YOUR INSTRUCTIONS: Below is a listing; copy all of it exactly.

## Begin EXTRACTED RECORDS

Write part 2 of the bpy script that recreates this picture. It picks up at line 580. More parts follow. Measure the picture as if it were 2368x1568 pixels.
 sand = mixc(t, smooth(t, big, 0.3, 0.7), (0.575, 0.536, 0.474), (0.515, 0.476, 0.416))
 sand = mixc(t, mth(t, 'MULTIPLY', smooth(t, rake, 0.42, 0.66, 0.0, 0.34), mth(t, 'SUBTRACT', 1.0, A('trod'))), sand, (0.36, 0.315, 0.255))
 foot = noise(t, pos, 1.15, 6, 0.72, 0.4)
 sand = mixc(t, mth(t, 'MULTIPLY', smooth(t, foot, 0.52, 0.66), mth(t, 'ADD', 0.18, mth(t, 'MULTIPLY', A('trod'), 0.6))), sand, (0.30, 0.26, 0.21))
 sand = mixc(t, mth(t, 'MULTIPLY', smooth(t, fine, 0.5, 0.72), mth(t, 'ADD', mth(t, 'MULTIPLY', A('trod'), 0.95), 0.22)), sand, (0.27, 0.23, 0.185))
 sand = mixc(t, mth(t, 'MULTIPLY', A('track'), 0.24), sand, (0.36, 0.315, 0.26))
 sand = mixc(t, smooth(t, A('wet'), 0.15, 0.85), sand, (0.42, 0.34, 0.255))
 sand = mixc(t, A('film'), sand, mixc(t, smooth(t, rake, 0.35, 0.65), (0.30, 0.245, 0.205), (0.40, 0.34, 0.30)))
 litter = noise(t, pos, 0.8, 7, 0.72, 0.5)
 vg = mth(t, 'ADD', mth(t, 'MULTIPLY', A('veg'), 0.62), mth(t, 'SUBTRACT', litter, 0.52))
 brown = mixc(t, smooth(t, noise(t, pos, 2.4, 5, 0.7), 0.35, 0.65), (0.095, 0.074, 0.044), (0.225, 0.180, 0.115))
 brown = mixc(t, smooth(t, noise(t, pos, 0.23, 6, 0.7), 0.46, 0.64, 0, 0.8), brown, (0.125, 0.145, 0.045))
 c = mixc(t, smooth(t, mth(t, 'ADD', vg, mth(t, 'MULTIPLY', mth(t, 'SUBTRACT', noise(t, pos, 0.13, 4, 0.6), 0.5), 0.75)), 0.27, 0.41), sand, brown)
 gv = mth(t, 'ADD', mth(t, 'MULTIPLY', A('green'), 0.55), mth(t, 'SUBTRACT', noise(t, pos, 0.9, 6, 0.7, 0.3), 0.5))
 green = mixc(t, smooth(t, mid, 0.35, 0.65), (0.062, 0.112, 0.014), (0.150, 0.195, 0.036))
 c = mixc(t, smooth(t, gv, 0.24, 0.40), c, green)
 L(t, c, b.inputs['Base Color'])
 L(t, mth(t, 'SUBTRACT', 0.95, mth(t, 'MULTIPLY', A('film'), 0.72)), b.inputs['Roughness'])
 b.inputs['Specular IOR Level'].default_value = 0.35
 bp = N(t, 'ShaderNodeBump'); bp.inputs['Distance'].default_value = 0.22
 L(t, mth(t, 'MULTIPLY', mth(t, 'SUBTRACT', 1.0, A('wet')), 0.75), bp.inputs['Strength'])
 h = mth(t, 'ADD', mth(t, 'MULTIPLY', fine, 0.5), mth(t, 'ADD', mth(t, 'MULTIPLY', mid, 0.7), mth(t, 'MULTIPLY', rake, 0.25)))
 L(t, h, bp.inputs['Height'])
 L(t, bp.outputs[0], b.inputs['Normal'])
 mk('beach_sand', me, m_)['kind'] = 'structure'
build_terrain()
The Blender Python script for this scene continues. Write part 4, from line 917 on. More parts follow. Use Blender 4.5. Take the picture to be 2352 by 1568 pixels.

## End EXTRACTED RECORDS

EXERCISE ANSWER:
Write part 2 of the bpy script that recreates this picture. It picks up at line 580. More parts follow. Measure the picture as if it were 2368x1568 pixels.
 sand = mixc(t, smooth(t, big, 0.3, 0.7), (0.575, 0.536, 0.474), (0.515, 0.476, 0.416))
 sand = mixc(t, mth(t, 'MULTIPLY', smooth(t, rake, 0.42, 0.66, 0.0, 0.34), mth(t, 'SUBTRACT', 1.0, A('trod'))), sand, (0.36, 0.315, 0.255))
 foot = noise(t, pos, 1.15, 6, 0.72, 0.4)
 sand = mixc(t, mth(t, 'MULTIPLY', smooth(t, foot, 0.52, 0.66), mth(t, 'ADD', 0.18, mth(t, 'MULTIPLY', A('trod'), 0.6))), sand, (0.30, 0.26, 0.21))
 sand = mixc(t, mth(t, 'MULTIPLY', smooth(t, fine, 0.5, 0.72), mth(t, 'ADD', mth(t, 'MULTIPLY', A('trod'), 0.95), 0.22)), sand, (0.27, 0.23, 0.185))
 sand = mixc(t, mth(t, 'MULTIPLY', A('track'), 0.24), sand, (0.36, 0.315, 0.26))
 sand = mixc(t, smooth(t, A('wet'), 0.15, 0.85), sand, (0.42, 0.34, 0.255))
 sand = mixc(t, A('film'), sand, mixc(t, smooth(t, rake, 0.35, 0.65), (0.30, 0.245, 0.205), (0.40, 0.34, 0.30)))
 litter = noise(t, pos, 0.8, 7, 0.72, 0.5)
 vg = mth(t, 'ADD', mth(t, 'MULTIPLY', A('veg'), 0.62), mth(t, 'SUBTRACT', litter, 0.52))
 brown = mixc(t, smooth(t, noise(t, pos, 2.4, 5, 0.7), 0.35, 0.65), (0.095, 0.074, 0.044), (0.225, 0.180, 0.115))
 brown = mixc(t, smooth(t, noise(t, pos, 0.23, 6, 0.7), 0.46, 0.64, 0, 0.8), brown, (0.125, 0.145, 0.045))
 c = mixc(t, smooth(t, mth(t, 'ADD', vg, mth(t, 'MULTIPLY', mth(t, 'SUBTRACT', noise(t, pos, 0.13, 4, 0.6), 0.5), 0.75)), 0.27, 0.41), sand, brown)
 gv = mth(t, 'ADD', mth(t, 'MULTIPLY', A('green'), 0.55), mth(t, 'SUBTRACT', noise(t, pos, 0.9, 6, 0.7, 0.3), 0.5))
 green = mixc(t, smooth(t, mid, 0.35, 0.65), (0.062, 0.112, 0.014), (0.150, 0.195, 0.036))
 c = mixc(t, smooth(t, gv, 0.24, 0.40), c, green)
 L(t, c, b.inputs['Base Color'])
 L(t, mth(t, 'SUBTRACT', 0.95, mth(t, 'MULTIPLY', A('film'), 0.72)), b.inputs['Roughness'])
 b.inputs['Specular IOR Level'].default_value = 0.35
 bp = N(t, 'ShaderNodeBump'); bp.inputs['Distance'].default_value = 0.22
 L(t, mth(t, 'MULTIPLY', mth(t, 'SUBTRACT', 1.0, A('wet')), 0.75), bp.inputs['Strength'])
 h = mth(t, 'ADD', mth(t, 'MULTIPLY', fine, 0.5), mth(t, 'ADD', mth(t, 'MULTIPLY', mid, 0.7), mth(t, 'MULTIPLY', rake, 0.25)))
 L(t, h, bp.inputs['Height'])
 L(t, bp.outputs[0], b.inputs['Normal'])
 mk('beach_sand', me, m_)['kind'] = 'structure'
build_terrain()
The Blender Python script for this scene continues. Write part 4, from line 917 on. More parts follow. Use Blender 4.5. Take the picture to be 2352 by 1568 pixels.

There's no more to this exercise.